Brook Conner <dbc@cs.brown.edu> wrote:
> "Michael Grant Wilson" <mcq@oti.on.ca> said:
> > urs@cs.stanford.edu wrote: 
> > > On the other hand, they would be a wonderful tool for an annual
> > > Obfuscated Self Contest. :-)  
> >
> > Not required. After C++, Self is already the most easily obfuscated 
> > language on the planet.
> 
> Oh yeah, right :-) You forgot Perl, Tcl, Postscript, and everyone's
> favorite, machine language that writes over itself.

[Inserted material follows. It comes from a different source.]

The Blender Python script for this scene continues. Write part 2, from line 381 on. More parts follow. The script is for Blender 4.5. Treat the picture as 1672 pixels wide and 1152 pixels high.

This is a *very* important issue for me: my project will be a
garanteed failure unless I can teach a number of people to
program in its language ( as the first programming language to
most people ).

I have looked closely at scripting languages ( including Hypertalk )
and have also thought a lot about ECHONET ( You can read about it in 
the September 1983 issue of Byte, pages 356-373 and October 1983 
pages 384-395. Now this was a language that did *really* agressive 
inlining! ). 

When I looked at Self, I saw at once that: Self = ODL + MPL,
where ODL is Object Definition Language and MPL is Message
Passing Language. The MPL is a slightly modified Smalltalk
that is highly readable ( not as much as scripting languages,
but handles nested expressions much better than those ). The
ODL is the LISP-like  ( | x <- .... y = ( | .. | .. ) | )
kind of thing.

The neat thing is that one or the other might be replaced by
an equivalent notation and the whole would still be Self in
a very real sense. And this has happened: in the user interface
objects are defined graphically and code is practically limited
to short MPL segments in boxes. The text-ODL is still there
if you need it, of course, but except for defining inline blocks
it is not really used for most common programming chores.

If you have to face ".self" files, then I'll agree that there
are less intemidating languages around. But the current ( and
certainly even more so in the future ) implementation seems
to me to allow simple, clean and powerful programming which
I would not hesitate to show to novices.